Un message similaire a été relayé et partagé sur Facebook avec les mêmes nom et prénom mais, cette fois « l’infirmière » ne travaille plus au CHU de Montpellier mais à celui de Toulouse. Le CHU de Toulouse, comme celui de Montpellier, a rapidement réagi. Il a démenti « l’information » et demandé aux internautes de ne pas partager ces infox.
A Montpellier, infox à partir d’un faux communiqué de presse à en-tête de la Métropole.
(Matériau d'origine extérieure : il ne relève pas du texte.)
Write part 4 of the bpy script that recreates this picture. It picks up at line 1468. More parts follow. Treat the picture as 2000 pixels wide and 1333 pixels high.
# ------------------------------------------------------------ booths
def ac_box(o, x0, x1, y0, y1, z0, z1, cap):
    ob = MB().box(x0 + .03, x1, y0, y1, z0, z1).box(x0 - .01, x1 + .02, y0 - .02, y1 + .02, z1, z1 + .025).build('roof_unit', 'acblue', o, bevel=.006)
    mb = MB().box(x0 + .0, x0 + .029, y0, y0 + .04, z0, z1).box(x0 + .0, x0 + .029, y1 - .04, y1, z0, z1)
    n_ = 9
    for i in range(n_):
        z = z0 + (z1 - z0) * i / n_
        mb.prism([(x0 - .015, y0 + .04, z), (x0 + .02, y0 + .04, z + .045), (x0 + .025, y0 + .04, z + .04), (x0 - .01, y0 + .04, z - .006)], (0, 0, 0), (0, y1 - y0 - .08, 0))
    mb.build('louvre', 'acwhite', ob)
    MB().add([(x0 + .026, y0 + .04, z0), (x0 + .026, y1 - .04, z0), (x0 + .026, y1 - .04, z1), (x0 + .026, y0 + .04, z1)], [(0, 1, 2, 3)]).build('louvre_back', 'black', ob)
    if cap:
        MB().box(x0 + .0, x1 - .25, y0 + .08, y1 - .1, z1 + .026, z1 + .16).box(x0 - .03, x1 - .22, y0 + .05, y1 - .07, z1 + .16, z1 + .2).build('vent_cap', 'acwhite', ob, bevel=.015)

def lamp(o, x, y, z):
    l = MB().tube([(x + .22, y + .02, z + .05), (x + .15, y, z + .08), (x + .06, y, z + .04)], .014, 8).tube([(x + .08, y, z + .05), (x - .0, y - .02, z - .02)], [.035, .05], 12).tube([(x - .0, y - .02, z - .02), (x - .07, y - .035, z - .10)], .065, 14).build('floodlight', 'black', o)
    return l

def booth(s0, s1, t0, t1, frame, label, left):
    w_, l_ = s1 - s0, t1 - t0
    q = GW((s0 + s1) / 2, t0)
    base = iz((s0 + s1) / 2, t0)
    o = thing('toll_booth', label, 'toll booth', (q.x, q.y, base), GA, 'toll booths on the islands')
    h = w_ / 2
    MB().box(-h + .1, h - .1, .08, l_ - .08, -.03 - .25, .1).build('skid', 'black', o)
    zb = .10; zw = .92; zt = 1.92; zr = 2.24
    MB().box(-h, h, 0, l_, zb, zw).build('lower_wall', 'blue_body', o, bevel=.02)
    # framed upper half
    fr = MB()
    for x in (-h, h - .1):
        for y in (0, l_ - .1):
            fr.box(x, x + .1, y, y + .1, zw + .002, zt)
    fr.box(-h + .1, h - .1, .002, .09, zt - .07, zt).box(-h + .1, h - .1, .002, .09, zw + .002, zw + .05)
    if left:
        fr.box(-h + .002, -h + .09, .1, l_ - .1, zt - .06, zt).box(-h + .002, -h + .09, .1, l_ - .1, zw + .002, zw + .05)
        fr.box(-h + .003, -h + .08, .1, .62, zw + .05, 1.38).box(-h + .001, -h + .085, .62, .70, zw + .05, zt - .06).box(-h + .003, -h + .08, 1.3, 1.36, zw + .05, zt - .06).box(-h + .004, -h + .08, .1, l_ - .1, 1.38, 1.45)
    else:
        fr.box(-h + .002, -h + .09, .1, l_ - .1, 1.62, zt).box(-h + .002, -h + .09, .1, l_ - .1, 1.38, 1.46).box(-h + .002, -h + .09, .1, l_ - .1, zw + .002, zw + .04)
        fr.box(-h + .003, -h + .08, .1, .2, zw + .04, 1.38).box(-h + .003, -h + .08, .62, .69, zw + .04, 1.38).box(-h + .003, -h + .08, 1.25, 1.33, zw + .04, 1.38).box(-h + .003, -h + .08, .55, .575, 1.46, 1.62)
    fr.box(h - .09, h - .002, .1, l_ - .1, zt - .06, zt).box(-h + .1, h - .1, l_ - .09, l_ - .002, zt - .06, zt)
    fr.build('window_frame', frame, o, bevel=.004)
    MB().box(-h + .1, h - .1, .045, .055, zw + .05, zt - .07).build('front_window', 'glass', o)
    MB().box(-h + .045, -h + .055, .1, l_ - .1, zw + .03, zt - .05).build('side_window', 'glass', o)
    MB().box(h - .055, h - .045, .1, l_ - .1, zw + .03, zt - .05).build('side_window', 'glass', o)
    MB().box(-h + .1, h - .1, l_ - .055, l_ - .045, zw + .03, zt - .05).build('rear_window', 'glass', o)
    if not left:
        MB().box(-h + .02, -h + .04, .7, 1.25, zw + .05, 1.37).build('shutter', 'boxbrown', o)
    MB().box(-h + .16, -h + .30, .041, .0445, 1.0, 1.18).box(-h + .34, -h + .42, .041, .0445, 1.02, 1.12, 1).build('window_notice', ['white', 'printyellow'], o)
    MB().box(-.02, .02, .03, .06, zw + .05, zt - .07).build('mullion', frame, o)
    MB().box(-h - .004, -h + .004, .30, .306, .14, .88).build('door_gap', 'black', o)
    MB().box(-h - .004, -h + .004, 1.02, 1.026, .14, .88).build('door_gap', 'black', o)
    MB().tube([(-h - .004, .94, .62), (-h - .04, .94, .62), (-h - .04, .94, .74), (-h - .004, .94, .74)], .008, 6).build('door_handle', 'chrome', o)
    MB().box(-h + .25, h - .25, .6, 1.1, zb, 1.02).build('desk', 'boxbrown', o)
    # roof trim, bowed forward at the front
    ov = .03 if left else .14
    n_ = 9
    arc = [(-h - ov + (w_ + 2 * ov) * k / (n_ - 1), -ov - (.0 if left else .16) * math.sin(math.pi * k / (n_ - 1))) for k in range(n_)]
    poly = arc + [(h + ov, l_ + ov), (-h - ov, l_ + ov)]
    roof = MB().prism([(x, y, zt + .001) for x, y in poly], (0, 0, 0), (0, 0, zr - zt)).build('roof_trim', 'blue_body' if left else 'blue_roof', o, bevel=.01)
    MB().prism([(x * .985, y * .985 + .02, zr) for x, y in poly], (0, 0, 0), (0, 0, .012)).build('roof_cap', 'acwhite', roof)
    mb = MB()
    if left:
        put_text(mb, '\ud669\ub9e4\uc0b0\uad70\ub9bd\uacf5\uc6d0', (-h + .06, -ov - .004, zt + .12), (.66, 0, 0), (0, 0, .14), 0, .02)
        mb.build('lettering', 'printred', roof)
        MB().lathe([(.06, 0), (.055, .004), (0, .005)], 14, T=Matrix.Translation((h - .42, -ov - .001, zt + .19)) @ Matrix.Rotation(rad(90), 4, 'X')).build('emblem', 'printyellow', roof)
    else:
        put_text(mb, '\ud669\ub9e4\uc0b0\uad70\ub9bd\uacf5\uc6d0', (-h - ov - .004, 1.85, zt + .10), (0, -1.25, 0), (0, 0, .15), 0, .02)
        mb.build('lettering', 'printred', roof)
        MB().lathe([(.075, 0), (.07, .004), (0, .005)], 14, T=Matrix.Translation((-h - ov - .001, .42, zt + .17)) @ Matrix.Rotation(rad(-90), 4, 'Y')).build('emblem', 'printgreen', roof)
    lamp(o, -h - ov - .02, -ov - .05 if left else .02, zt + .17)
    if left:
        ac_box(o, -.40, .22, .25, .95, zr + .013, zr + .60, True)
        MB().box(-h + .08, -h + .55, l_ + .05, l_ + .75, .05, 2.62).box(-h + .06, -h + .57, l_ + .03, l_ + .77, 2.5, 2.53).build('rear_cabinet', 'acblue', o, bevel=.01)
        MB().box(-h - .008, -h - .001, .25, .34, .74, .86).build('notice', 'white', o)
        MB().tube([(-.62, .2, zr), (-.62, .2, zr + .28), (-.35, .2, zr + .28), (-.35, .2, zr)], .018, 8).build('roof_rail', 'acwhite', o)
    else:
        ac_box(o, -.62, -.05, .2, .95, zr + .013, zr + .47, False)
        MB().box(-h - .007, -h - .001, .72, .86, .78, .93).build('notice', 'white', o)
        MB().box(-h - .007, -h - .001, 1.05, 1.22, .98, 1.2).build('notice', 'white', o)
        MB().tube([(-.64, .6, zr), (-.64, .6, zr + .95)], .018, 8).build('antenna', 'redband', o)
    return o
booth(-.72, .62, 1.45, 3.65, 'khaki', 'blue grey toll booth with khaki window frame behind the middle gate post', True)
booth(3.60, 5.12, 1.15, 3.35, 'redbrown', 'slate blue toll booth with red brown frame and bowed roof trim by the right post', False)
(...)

Le 27 mars 2021, les rédactions montpelliéraines reçoivent un étrange communiqué intitulé « Suppression de la publicité : Anticipation d’une décision historique ». Sur papier à en-tête de la collectivité, mise en page et code couleurs parfaitement reproduits, le texte explique que Montpellier Métropole va devenir, après le vote attendu du 29 mars 2021 « la 1ère Métropole de France sans publicité ». L’information est très importante, les enjeux financiers liés à la publicité, considérables. Cette décision découlerait de l’adoption d’un nouveau règlement de publicité intercommunal (RLPi) qui, à terme, « permettra de faire disparaître la publicité de la Métropole ». Le retrait de la publicité de marque sur les différents supports existants laisserait la place « à des espaces d’expression publique. Une 1ère campagne d’information anticipe ce vote historique » ajoute le communiqué avant d’illustrer cette importante décision par une affiche. Celle-ci, respecte elle aussi le code couleurs des affiches émanant de la Métropole mais le montage grossier de la tête de Michaël Delafosse sur un corps trop petit instille un premier doute sérieux sur la véracité du propos. L’ambigüité de l’opération est levée lorsqu’on découvre que c’est « l’agence Fantôme » qui a réalisé l’affiche. Le texte, en petits caractères, indique : « ceci est un photomontage satirique et idéologique ». En fait, le vote du 29 mars porte sur une réduction de 25% en moins de pub à l’échelle de la Métropole (réduction de la taille maximale de certains panneaux et notamment, suppression de certaines enseignes lumineuses) et non pas sur sa suppression pure et simple.
Dès le 28 mars Montpellier-Méditerranée-Métropole condamne « avec vigueur de tels procédés qui portent atteinte à un débat démocratique sincère ». La collectivité affirme son intention de déposer plainte contre les auteurs de cette usurpation frauduleuse d’identité numérique.